I remember my mom giving my sister and I a little money, then taking us to the local mall. We had three hours to shop and were to meet at a designated place/time for her to take us home.

I couldn’t. That was my loudest thought. I could not. Not anymore.

I knew I could not stay in town, they found me in 9 days last time. I decided to head north. Geography was very messed up by my training. So I decided to stay near the coast so I would not get turned around. I climbed the hill to the onramp for 8 headed west. From the beach I would go north. And I stuck out my thumb. In the mid seventies it was not such a big deal.

I ran away.

The outline of that six weeks is that I made it up to Washington state. Hitchhiking. Using my body for food and a place to stay sometimes. I traveled over a thousand miles north and then back down again. I had many adventures. Some good, many not. Probably the worst was when they found me. About 800 miles into my journey, a retired police officer picked me up. He was cult. Everything I had run away from, and more, were delivered to me over the next few weeks. They have different rules for the kids who might legitimately disappear. It was so hopeless. I thought I could never get away. Devastation facilitates more breaks. Internally I became more disconnected from my skin. I cry as I remember.

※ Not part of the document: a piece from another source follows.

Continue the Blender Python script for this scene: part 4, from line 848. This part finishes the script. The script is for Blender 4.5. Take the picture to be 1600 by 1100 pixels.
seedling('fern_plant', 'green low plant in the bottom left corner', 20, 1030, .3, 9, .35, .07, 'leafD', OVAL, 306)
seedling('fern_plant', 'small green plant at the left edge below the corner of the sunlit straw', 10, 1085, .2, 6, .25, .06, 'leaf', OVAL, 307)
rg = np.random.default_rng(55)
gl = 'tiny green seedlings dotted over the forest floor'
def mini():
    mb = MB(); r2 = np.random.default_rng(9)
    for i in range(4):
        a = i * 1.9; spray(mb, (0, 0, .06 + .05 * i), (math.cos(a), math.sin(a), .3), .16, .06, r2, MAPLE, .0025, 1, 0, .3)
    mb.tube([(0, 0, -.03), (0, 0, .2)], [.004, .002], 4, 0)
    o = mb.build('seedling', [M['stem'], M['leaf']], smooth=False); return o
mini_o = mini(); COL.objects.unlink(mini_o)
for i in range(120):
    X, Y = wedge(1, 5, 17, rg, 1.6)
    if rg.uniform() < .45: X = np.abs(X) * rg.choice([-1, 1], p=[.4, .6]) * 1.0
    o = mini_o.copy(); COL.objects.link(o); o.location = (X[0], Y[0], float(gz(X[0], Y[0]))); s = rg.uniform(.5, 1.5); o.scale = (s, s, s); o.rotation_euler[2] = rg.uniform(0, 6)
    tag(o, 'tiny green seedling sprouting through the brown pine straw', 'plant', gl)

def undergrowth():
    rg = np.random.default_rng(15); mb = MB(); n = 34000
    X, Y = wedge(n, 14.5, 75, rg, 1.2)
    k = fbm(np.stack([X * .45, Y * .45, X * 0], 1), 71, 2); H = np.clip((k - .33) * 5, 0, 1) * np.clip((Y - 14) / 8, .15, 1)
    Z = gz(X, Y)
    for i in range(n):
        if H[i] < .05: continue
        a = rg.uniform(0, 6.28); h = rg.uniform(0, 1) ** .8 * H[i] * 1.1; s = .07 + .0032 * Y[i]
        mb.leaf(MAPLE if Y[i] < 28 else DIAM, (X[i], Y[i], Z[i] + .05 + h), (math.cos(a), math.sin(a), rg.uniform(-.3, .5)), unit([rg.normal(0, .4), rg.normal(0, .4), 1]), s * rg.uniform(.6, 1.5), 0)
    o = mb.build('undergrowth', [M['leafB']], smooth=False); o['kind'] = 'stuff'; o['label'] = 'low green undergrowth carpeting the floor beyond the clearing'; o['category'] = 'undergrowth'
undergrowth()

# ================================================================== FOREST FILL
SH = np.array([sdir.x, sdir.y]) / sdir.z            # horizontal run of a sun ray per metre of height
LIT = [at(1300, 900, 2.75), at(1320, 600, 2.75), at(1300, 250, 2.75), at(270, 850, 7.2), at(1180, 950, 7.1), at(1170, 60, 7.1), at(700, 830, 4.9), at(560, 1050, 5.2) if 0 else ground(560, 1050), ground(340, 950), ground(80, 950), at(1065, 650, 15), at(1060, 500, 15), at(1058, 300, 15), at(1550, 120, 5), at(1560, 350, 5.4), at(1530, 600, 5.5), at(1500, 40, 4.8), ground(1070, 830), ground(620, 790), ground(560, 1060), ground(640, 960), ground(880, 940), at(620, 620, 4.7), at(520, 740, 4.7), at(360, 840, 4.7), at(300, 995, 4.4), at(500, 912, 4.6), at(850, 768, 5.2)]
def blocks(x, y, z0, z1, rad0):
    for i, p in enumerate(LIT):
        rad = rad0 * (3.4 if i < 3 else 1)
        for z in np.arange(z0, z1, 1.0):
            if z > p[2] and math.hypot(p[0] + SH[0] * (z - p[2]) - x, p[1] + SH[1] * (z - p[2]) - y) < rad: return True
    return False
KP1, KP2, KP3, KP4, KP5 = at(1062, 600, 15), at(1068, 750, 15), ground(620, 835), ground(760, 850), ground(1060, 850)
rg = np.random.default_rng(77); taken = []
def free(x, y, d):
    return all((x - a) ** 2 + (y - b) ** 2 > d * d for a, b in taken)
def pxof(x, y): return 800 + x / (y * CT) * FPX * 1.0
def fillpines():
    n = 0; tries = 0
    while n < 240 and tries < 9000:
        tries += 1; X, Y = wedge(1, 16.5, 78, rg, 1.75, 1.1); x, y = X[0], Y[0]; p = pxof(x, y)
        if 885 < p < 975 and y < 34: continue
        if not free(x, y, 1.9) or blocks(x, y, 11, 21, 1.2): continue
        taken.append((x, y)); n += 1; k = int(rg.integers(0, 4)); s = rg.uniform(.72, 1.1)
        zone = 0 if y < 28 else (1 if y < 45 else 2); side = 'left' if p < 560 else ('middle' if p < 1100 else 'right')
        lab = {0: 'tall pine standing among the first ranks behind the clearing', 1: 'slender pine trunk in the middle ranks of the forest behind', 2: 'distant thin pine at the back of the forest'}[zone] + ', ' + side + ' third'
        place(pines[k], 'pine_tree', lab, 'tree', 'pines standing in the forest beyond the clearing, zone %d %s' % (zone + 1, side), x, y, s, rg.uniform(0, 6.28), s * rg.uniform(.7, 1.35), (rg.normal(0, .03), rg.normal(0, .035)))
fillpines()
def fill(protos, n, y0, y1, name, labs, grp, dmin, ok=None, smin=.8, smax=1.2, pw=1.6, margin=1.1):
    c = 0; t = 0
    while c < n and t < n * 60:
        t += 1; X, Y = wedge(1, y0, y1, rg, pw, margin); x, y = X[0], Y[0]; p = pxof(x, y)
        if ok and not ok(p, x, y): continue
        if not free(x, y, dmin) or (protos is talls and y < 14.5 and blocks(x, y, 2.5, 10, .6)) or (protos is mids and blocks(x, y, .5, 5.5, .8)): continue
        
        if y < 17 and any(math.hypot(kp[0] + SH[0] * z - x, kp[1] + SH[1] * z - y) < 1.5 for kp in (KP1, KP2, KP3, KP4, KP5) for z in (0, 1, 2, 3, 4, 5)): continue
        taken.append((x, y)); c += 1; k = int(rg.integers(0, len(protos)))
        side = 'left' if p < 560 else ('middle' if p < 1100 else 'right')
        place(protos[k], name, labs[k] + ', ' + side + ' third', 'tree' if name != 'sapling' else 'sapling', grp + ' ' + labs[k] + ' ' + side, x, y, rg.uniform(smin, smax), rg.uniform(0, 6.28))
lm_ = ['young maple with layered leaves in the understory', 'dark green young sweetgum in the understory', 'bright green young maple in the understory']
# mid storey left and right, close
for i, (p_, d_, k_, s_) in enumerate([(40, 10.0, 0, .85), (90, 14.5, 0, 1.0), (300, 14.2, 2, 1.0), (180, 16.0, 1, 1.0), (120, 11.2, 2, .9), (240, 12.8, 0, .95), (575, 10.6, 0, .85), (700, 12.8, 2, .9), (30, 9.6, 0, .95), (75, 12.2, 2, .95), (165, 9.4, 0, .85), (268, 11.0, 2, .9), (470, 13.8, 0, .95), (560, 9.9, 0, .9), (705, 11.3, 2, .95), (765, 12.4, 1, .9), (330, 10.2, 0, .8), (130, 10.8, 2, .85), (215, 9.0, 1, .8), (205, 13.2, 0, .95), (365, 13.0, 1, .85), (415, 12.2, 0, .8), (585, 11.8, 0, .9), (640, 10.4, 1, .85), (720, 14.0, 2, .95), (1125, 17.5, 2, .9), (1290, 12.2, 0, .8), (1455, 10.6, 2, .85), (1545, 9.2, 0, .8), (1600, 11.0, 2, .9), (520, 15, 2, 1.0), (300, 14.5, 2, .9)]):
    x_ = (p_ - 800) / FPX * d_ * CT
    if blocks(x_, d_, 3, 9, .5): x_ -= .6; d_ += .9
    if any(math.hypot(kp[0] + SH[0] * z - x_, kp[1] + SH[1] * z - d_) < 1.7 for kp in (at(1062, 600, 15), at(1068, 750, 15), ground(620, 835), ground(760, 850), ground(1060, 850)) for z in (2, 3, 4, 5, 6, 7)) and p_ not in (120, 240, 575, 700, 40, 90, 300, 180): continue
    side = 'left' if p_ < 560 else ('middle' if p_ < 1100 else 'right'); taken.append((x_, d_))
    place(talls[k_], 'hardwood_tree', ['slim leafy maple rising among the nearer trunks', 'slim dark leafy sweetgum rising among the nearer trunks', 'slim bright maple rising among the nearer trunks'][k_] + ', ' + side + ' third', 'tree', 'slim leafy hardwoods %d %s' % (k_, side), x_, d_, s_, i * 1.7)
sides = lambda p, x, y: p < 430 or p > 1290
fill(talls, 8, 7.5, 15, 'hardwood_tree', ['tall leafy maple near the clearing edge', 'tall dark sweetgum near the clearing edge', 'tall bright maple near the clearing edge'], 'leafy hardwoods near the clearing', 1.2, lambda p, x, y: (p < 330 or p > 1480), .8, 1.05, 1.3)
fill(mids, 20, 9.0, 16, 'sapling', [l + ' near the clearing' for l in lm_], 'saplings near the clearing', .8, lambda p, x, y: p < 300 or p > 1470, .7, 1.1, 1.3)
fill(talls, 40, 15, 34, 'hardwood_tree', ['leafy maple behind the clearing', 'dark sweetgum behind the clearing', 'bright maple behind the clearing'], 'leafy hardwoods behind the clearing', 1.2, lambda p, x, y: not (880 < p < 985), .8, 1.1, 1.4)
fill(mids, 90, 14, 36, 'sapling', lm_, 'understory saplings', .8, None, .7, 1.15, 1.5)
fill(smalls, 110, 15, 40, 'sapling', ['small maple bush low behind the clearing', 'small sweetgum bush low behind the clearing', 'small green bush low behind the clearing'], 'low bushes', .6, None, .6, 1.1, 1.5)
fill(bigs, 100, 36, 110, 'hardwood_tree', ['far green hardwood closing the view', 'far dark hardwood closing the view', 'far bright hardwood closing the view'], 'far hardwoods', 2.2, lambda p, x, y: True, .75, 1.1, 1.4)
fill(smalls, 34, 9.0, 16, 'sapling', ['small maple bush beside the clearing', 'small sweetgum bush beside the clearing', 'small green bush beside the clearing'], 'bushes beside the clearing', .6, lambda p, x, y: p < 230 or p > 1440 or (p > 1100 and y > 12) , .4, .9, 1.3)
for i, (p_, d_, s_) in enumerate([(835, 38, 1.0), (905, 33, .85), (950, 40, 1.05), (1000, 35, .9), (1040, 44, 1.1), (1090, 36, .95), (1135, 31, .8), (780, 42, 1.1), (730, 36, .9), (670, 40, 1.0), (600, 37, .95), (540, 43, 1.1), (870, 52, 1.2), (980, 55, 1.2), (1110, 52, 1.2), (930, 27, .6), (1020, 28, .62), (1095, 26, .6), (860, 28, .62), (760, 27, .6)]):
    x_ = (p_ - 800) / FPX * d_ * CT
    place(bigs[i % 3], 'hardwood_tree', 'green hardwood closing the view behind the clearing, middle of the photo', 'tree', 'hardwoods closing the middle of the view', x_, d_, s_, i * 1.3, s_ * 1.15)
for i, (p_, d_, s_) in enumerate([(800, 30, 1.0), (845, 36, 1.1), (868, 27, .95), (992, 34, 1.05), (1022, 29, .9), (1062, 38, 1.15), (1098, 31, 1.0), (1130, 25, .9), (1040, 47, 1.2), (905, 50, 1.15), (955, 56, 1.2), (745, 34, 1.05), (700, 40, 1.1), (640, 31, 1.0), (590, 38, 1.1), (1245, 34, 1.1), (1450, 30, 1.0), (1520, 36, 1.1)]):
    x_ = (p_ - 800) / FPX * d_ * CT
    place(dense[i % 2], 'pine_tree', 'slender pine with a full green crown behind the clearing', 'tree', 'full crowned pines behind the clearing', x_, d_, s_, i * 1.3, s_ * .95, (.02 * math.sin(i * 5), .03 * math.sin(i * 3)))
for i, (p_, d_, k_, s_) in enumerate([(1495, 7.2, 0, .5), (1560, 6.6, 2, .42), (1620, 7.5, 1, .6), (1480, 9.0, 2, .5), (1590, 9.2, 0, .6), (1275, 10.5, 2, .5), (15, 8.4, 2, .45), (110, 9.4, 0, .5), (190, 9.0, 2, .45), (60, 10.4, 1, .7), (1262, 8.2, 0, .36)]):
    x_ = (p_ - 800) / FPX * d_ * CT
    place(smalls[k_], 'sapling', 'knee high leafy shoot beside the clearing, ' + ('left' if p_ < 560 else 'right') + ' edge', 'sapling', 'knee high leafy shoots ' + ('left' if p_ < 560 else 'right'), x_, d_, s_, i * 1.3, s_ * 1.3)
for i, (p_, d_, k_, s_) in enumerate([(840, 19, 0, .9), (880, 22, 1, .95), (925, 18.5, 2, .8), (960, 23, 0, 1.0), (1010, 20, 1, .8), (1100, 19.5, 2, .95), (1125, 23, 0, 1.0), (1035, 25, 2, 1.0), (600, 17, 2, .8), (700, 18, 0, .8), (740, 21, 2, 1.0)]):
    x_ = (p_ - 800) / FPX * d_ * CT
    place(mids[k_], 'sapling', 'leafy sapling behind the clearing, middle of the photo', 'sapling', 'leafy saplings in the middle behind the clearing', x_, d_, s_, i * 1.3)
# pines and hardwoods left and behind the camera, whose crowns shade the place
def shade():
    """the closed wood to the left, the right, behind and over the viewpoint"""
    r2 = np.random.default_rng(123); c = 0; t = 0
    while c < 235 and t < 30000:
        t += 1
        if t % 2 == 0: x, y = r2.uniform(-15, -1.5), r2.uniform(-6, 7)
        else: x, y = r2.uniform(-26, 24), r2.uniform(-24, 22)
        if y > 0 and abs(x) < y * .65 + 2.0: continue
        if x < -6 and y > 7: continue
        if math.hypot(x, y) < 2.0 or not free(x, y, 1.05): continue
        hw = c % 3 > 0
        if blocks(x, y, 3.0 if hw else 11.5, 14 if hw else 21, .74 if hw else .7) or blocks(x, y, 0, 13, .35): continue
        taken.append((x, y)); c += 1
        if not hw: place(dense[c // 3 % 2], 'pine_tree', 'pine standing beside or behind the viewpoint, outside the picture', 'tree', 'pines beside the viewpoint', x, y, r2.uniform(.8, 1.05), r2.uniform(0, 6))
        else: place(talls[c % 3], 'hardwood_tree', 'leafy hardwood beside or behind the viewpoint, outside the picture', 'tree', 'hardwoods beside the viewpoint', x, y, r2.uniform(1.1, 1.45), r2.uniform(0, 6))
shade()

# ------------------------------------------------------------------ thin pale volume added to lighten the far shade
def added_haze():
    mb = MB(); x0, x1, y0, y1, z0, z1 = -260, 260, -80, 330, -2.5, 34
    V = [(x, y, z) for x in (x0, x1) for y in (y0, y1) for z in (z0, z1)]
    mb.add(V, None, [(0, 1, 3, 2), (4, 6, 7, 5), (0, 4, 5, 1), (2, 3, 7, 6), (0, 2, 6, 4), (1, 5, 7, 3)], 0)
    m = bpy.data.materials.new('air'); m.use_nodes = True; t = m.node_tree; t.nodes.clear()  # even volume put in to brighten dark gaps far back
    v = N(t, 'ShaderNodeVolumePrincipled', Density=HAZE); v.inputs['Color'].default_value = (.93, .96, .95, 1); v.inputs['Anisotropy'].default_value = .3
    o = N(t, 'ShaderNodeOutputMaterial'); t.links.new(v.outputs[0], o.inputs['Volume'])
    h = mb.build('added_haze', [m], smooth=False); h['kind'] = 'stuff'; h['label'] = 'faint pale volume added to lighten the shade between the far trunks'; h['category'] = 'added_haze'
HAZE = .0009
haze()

But the Lord has shown me that he was at the beach before I reached it. He was there during the times the abuse occurred. And he remained after I left, even while he accompanied me as I continued on.

He did not do what I wished he would do- stop it or hide me. Instead he did something that was very hard for him to do, thousands of years before I was born. He took what I could not, and is willing to take what is too hard for me. He does it for love. He will always do this for me. He does not serve my wish- he changes my realization that what he offers is the more perfect way. I love that about him. Sitting with him today, receiving his love and kindness, I am washed in gratitude again. Surely he does all things well- just look at my life!